A translation of the interview with Justine Lacoste,
conducted by Filémon Brault-Archambeault

    Teleported to the middle of a field in Lachute, I begin my incursion in Justine Lacoste’s world. The breeze makes the grass vibrate as it passes through and brings to my ears the airy choir of a Linda Perhacs song. Straddling a Ski-Doo in the height of summer, I follow the wind and its music across the sky until I encounter a flee market. The tables are full of trinkets and random objects: a vinyl by Jean-Pierre Ferland; a small glow-in-the-dark statue of the virgin Mary; a copy of Philémon, the comics. I pick up an old camera and stick my eye against the viewfinder: from then on, the world will be in black and white, and everything will get superimposed, in transparency.

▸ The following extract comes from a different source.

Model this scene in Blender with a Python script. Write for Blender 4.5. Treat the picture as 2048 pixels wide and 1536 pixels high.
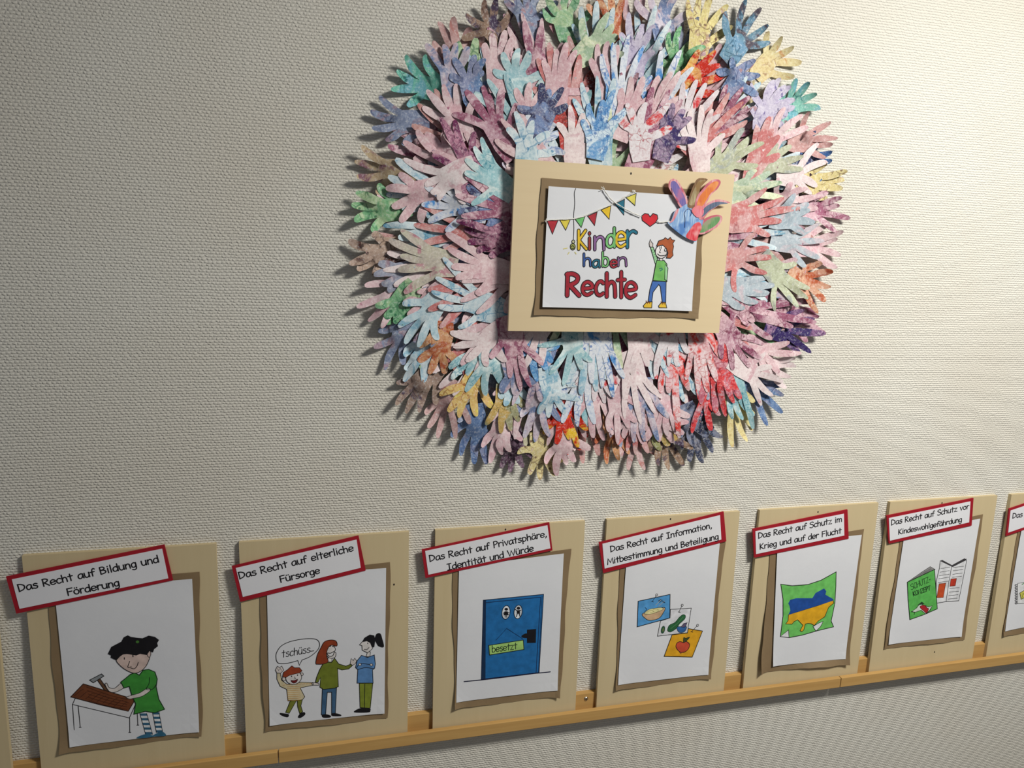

J: It’s an Anscoflex. A medium format, an argentic camera. I bought it still new at a flee market in the countryside. It’s like a disposable camera but from the ‘50s, (…) for people who didn’t know how to take pictures. When you wind it up, it’s manually. So you can superimpose infinitely. It’s tricky because I never know what will come out. It’s just… the surprise.

F: What manipulations do you make after capturing the image?

J: When I receive them, they’re almost blank. I feel as though I was digging in the picture. I said digging, but actually it’s more like unravelling. It’s like a game, within contrasts, I’ll look for what sticks out, and sometimes faces will appear. It’s ephemeral because the face that appears (…) could have never been found. And all the other faces evaporate. There’s always a glow around them that makes them disintegrate.

    Justine’s photographs tell the nostalgic relation to rurality of an artist who moved from the village to the city – a “countryside melancholy”, as she liked to describe. She points her lens to the architectural spaces she encounters daily, but inevitably feels the need to add faces to them, be they familiar or not. Through these random superimpositions, she lets bodies become marked by their environments.

J: I often go on photographic walks. During these walks, you never really go anywhere. In this context of walks that don’t really have a goal, (…) I highlight spaces that are not important. For instance, a staircase. Staircases aren’t important, it’s a canal, from A to B.

(speaking of the photograph at the bottom of p. 11)

I was in this phase where I had just arrived in town, I was trying to be more open, I didn’t know anyone. There were two guys smoking on this table – I thought they were so beautiful! This one had something special… this photo is so intimate: he’s looking at me, half-naked, with his legs and his cigarette too. (…) The superimposition – here, there’s a house. And over there, see, there’s a window. (…) I like that there’s a lot of movement, too.

F: For me too, movement in this photo is something that stood out. Which makes me think: you also have a practice as a filmmaker. Can you tell me about it?

J: What I make with video (…) is surrealist fiction. By working with so many different media, the craftsmanship is never the same, but there is always an element of confusion. I would like to incorporate these photos to cinema, translating them as moving images. (…) I would like for them to become a story, but all along (…), there would only be strata of images, in movement.